The fact that the acquirer is e&-backed PTCL — a Gulf-based entity rather than a Western one — also reflects a broader shift in the pattern of foreign investment in Pakistan. Gulf capital, particularly from the UAE, Saudi Arabia, and Qatar, is increasingly the dominant source of foreign investment into Pakistan’s economy.

For Pakistan’s government and regulators, the Telenor exit should prompt serious reflection on whether the current structure of the telecom market — including its tax and spectrum cost regime — is genuinely conducive to attracting and retaining the quality of foreign investment the country needs.


Conclusion

The PTCL-Telenor deal is the most significant restructuring of Pakistan’s telecom industry since PTCL’s own partial privatisation two decades ago. It creates a stronger, better-resourced entity capable of investing seriously in Pakistan’s digital infrastructure — including, potentially, 5G. It brings Easypaisa under the umbrella of a globally connected financial services ecosystem. And it signals that Pakistan’s telecom market, despite its challenges, remains attractive enough for major capital commitment.
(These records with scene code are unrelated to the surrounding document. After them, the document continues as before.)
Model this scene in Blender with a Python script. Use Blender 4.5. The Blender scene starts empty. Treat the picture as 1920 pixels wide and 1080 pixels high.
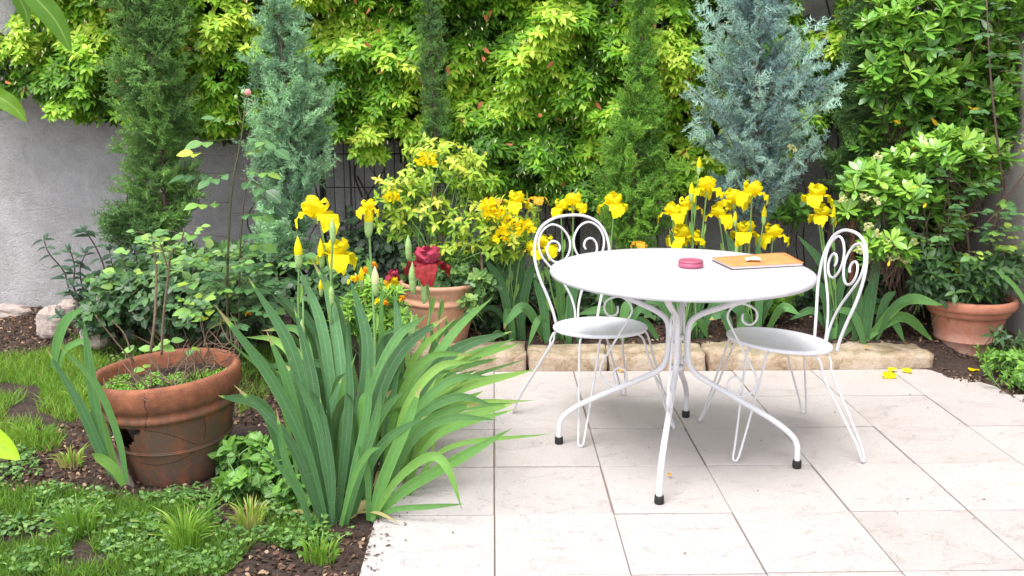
import bpy, math, random
import numpy as np
from math import radians as R, sin, cos, pi
from mathutils import Vector

random.seed(7)
rng = np.random.default_rng(11)
scene = bpy.context.scene

# ------------------------------------------------------------------ camera
CH = 1.40
PITCH = math.atan(377/1800.0)
YAW = math.atan(35/1800.0)
cam_d = bpy.data.cameras.new('camera')
cam_d.sensor_width = 36; cam_d.lens = 1800/1920*36
cam_d.clip_start = 0.05; cam_d.clip_end = 500
cam = bpy.data.objects.new('camera', cam_d)
scene.collection.objects.link(cam)
cam.location = (0, 0, CH)
cam.rotation_euler = (pi/2-PITCH, 0, -YAW)
scene.camera = cam

# ------------------------------------------------------------------ light
SUN_EL, SUN_AZ = 64.0, -145.0       # azimuth of the sun seen from above, from +Y clockwise
w = bpy.data.worlds.new('World'); scene.world = w; w.use_nodes = True
nt = w.node_tree
bg = nt.nodes['Background']
sky = nt.nodes.new('ShaderNodeTexSky'); sky.sky_type = 'NISHITA'; sky.sun_disc = False
sky.sun_elevation = R(SUN_EL); sky.sun_rotation = R(SUN_AZ)
hs = nt.nodes.new('ShaderNodeHueSaturation'); hs.inputs['Saturation'].default_value = 0.22
nt.links.new(sky.outputs[0], hs.inputs['Color']); nt.links.new(hs.outputs[0], bg.inputs['Color'])
bg.inputs['Strength'].default_value = 0.15
sl = bpy.data.lights.new('sun', 'SUN'); sl.energy = 1.45; sl.angle = R(32); sl.color = (1.0, 0.965, 0.93)
sun = bpy.data.objects.new('sun', sl); scene.collection.objects.link(sun)
az = R(SUN_AZ); el = R(SUN_EL)
sdir = Vector((sin(az)*cos(el), cos(az)*cos(el), sin(el)))
sun.rotation_euler = sdir.to_track_quat('Z', 'Y').to_euler()
vs = scene.view_settings
vs.view_transform = 'Standard'; vs.look = 'None'; vs.gamma = 1.0; vs.exposure = 1.42
vs.use_curve_mapping = False
scene.cycles.max_bounces = 8
scene.cycles.transparent_max_bounces = 8

# ------------------------------------------------------------------ pixel helpers (photo is 1920x1080)
F_ = 1800.0
_cp, _sp, _cy, _sy = cos(PITCH), sin(PITCH), cos(YAW), sin(YAW)
def ray(px, py):
    u = (px-960)/F_; v = (py-540)/F_
    f = (_cp - v*_sp); d = -(v*_cp + _sp)      # forward, up
    return (u*_cy + f*_sy, -u*_sy + f*_cy, d)
def at(px, py, Y):
    r = ray(px, py); t = Y/r[1]
    return np.array((r[0]*t, Y, CH + r[2]*t))
def gr(px, py, z=0.0):
    r = ray(px, py); t = (z-CH)/r[2]
    return np.array((r[0]*t, r[1]*t, z))

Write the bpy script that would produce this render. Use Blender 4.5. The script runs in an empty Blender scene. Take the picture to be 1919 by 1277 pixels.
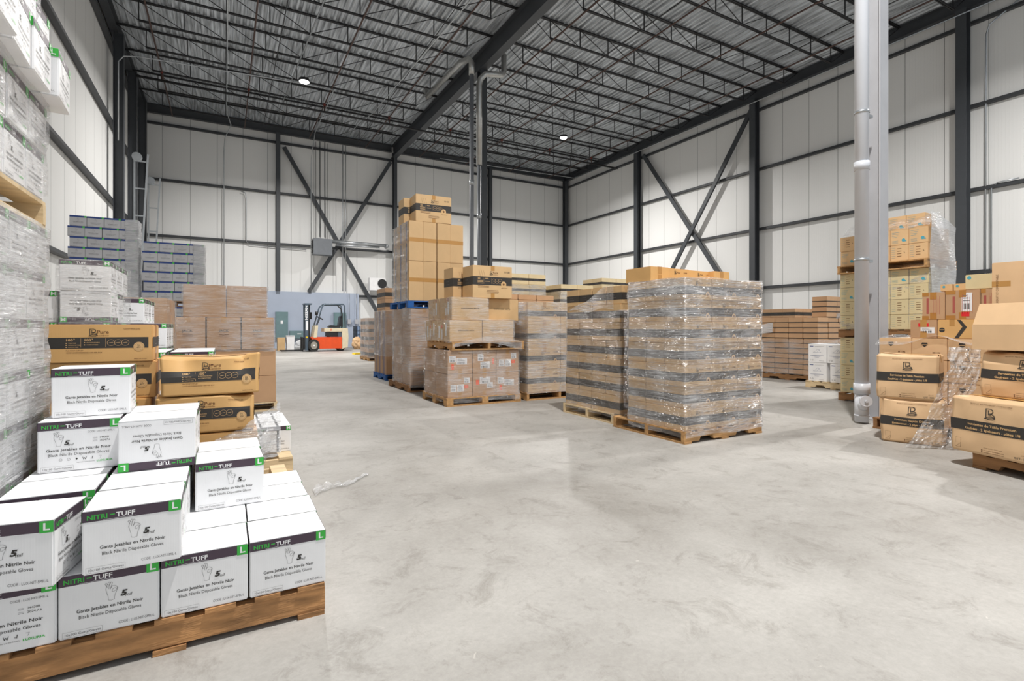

For consumers, the immediate practical impact is minimal — services continue as before. The real test will come over the next two to three years, as PTCL integrates its networks, participates in the 5G auction, and demonstrates whether the scale created by this merger translates into better services and genuine digital inclusion for Pakistan’s 220 million mobile users.


Frequently Asked Questions

When did PTCL complete the acquisition of Telenor Pakistan?

PTCL formally completed the acquisition of 100% of Telenor Pakistan and Orion Towers on 31 December 2025, notifying the Pakistan Stock Exchange the same day.

How much did PTCL pay for Telenor Pakistan?

The deal closed at NOK 5.4 billion — approximately $537 million — slightly above the originally agreed valuation of NOK 5.3 billion due to exchange rate movements. Telenor Group also received an additional $89.5 million in cash flows from Telenor Pakistan during the two years between announcement and closing.

Will Telenor Pakistan’s brand and services change immediately?

No. During the transition period, Telenor Pakistan continues to operate as a separate legal entity under its own brand. Telenor SIM cards, packages, and Easypaisa accounts remain fully functional. The eventual merger of Ufone and Telenor Pakistan into a single “MergeCo” entity will only happen after receiving further regulatory approvals.

How many subscribers does the combined PTCL-Telenor entity have?

Approximately 70 million, making it Pakistan’s second-largest mobile operator behind Jazz (approximately 74 million) and ahead of Zong (approximately 52 million).

What are the conditions attached to the merger approval?

The Competition Commission of Pakistan imposed extensive conditions including requirements that PTCL maintain separate boards and management for the merged entities, pass efficiency gains on to consumers, provide non-discriminatory infrastructure access to competitors, and submit to ongoing independent audits.

What happens to Easypaisa?

Easypaisa continues to operate normally. It remains Pakistan’s largest mobile money service with 18 million customers and 75,000 agents. Under PTCL/e& ownership, it has the potential to grow significantly as part of a broader regional digital financial services strategy.